In a letter to Coast Reporter, Scott Doherty, executive assistant to Unifor’s national president, claimed there are 190 outstanding health and safety investigations, and continuing issues around contracting out work Unifor says laid-off members should be called back to do.

“Our union has bent over backwards to find compromises and improve a worsening situation at the mill. Improving health and safety is a basic element of good management and clearly, we need the community’s help,” Doherty said.

When contacted for more details, Doherty also told Coast Reporter the union has similar concerns about the Paper Excellence operation in Mackenzie, and to a lesser degree Chetwynd (production there was suspended last September, but the company says it hopes to restart this year).

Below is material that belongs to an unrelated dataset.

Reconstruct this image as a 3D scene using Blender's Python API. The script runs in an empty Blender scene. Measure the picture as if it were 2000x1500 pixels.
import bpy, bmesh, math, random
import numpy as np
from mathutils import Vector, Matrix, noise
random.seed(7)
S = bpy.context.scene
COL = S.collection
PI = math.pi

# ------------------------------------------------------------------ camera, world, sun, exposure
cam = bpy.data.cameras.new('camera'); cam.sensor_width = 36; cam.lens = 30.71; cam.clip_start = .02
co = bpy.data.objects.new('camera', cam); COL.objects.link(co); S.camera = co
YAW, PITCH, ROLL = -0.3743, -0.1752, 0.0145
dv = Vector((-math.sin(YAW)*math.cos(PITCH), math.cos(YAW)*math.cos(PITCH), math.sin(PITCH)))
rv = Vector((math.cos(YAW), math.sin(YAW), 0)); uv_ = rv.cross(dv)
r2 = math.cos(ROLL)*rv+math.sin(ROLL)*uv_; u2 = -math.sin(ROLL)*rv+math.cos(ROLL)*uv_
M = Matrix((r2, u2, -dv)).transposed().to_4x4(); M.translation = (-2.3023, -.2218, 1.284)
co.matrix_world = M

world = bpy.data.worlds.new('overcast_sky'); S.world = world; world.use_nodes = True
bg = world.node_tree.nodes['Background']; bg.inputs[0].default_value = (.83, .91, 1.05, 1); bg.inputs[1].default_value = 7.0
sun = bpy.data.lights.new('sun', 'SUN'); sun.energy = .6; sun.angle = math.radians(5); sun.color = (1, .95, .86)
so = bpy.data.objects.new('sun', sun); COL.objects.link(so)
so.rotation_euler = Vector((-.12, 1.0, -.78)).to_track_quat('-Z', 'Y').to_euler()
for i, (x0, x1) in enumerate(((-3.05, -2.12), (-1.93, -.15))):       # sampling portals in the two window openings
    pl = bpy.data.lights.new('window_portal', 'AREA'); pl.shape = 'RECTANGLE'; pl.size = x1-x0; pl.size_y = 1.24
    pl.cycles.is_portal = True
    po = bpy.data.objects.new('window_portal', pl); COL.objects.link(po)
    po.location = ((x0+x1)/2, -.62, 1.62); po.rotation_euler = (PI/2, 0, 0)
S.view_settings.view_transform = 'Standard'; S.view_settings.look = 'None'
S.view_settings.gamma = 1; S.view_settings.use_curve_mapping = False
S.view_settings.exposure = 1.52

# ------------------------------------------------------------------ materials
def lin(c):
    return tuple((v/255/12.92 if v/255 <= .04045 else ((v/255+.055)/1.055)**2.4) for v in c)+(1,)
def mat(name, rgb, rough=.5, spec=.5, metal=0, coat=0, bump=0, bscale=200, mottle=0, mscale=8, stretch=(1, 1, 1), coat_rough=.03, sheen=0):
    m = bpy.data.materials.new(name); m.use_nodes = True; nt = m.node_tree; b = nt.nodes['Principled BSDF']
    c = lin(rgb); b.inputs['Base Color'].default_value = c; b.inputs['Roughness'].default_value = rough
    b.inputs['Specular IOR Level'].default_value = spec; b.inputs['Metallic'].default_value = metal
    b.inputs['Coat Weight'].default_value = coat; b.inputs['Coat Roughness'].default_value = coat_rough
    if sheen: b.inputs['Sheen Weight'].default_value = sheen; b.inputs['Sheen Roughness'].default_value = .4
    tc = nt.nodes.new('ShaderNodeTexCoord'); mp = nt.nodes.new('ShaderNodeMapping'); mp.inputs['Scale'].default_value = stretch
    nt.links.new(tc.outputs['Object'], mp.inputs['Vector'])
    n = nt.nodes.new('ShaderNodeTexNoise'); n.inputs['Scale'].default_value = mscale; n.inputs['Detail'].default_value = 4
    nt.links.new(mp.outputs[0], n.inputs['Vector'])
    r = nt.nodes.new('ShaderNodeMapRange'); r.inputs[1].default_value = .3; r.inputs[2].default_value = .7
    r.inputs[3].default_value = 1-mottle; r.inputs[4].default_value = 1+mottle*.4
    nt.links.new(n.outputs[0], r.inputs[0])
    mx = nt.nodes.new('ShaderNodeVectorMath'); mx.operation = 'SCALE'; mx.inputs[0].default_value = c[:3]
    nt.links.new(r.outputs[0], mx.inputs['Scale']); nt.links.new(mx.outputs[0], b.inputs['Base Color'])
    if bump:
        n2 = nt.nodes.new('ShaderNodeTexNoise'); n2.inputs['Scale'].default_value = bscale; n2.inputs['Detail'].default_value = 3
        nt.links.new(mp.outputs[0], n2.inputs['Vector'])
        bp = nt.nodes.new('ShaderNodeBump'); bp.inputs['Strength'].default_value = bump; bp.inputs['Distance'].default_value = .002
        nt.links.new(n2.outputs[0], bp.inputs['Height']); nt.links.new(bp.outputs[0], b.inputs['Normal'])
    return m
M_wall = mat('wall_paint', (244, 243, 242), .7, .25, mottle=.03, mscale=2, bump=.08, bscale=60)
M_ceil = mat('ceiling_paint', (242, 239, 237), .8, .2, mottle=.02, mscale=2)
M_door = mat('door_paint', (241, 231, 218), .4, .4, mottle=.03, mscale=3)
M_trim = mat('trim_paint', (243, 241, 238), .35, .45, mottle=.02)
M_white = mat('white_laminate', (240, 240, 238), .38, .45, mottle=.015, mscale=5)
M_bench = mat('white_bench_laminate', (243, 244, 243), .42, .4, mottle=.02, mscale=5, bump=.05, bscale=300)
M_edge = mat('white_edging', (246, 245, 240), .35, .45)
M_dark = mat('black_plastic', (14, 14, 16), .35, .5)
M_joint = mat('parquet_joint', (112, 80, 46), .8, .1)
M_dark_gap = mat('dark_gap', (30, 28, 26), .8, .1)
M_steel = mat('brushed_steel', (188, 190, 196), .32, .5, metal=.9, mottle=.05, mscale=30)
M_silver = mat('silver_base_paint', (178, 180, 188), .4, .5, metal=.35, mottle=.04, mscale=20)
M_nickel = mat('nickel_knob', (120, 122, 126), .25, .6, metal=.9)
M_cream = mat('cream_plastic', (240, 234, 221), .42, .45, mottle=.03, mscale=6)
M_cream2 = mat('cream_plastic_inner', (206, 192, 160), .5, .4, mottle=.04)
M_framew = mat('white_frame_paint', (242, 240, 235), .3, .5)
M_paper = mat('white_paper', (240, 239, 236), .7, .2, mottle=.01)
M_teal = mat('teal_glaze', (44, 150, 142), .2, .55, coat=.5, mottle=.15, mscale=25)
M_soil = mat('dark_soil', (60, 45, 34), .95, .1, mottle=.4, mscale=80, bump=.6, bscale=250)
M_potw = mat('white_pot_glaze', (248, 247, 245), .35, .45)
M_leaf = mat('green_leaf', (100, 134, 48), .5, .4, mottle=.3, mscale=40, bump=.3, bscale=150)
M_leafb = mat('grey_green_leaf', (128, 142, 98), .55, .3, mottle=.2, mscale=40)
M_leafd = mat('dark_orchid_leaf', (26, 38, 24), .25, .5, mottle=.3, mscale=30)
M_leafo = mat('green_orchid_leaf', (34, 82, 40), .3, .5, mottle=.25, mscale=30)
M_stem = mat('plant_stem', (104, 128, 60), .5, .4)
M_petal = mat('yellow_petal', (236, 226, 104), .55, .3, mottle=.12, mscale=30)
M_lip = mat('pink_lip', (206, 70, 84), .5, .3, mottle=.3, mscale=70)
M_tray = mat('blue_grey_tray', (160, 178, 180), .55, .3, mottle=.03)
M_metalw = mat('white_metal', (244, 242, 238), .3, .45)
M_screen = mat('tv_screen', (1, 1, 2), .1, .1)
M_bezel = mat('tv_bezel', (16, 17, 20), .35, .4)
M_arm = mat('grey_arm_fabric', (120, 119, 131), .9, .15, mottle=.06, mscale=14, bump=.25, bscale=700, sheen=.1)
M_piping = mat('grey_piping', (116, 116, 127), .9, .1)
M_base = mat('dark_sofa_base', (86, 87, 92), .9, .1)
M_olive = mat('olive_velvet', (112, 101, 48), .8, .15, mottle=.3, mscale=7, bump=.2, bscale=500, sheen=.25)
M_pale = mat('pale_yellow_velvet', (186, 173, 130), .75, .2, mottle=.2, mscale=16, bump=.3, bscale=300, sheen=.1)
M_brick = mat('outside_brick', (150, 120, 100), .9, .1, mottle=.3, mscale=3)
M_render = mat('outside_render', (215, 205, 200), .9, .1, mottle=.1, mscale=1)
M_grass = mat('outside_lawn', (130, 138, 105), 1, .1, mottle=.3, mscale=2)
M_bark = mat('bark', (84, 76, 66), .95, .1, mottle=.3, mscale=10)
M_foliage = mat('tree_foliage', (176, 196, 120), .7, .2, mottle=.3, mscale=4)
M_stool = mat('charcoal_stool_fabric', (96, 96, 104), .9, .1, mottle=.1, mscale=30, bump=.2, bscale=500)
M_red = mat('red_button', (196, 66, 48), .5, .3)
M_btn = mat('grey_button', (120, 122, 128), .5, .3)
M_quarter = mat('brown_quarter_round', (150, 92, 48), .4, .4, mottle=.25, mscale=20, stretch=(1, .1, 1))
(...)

“There are a number of accident investigations that haven’t been followed through with – some of a serious nature, others just the regular kind of investigations that need to take place for minor incidents,” he said. “The investigations haven’t been completed [or] the recommendations out of the investigations haven’t been implemented.”

Doherty said “the employer has made it clear that they’d like to downsize further to get their costs in control, and we certainly are concerned about that – both on the management side and the hourly side – that there aren’t enough people to get the work done on a regular basis.”

As for the contract work being done at Howe Sound, Doherty said, “The concern is there are contractors doing work that our members on layoff could be doing, and that contracting out has expanded. The other concern is that in these times when we continue to feel pressure in this industry, where there’s an opportunity for the employer to save money by not contracting out work, that’s not necessarily happening.”

Doherty downplayed the idea that the contract jobs are going to temporary foreign workers. “I know there were some temporary foreign workers that did come in at one time. There is a company that Paper Excellence is tied to that runs the contracting out at the mill … From our perspective that would be a secondary issue from the fact that we believe that contractors shouldn’t be on site doing our [members’] work at all,” he said.

Simons, for his part, said he’s hoping to meet soon with local management at the mill.

“I’ve heard from representatives of Unifor who have been very concerned about everything surrounding the [paper side] shutdown, and obviously questions around safety need to be addressed, in my view. It troubles me that these kind of issues are being put aside, even if just temporarily.”

The provincial government was front and centre when the closure of the mill’s paper operation was announced last summer, working with local governments and others, and Simons said it still has a role to play.

“In communities where the public has invested massively in the infrastructure of these industries – to the tune of $37 million in the last five years – there’s some social contract that I think is being ignored if, in fact, people are not being properly treated once they’ve been laid off,” said Simons.

“I’m going to be writing to the minister responsible again to ensure that all necessary steps are being taken to make sure those directly impacted by the layoffs are the first to benefit from any work that comes up at the mill,” he added.

Doherty acknowledged that it’s unusual for a union to be so public about these sorts of issues, but said in this case Unifor felt it needed to take that step.

“This has expanded beyond the normal labour relations discussions that have taken place. There are other issues at play and we want to make sure all the stakeholders – the community, the governments, everybody – are aware of the fact that we believe things need to change.”

Paper Excellence director of corporate communications Kathy Cloutier said the company stands by the comments in a May 17 statement to Coast Reporter: “Paper Excellence continues to follow its negotiated collective agreements and processes already agreed, to settle our differences. This is the case currently, and there are several arbitrations ongoing to resolve the matters.”

That statement also said the company is “positioning our mills with a more reasonable overall labour cost that allows us to compete longer term,” a strategy it claims would lead to better job security for remaining employees.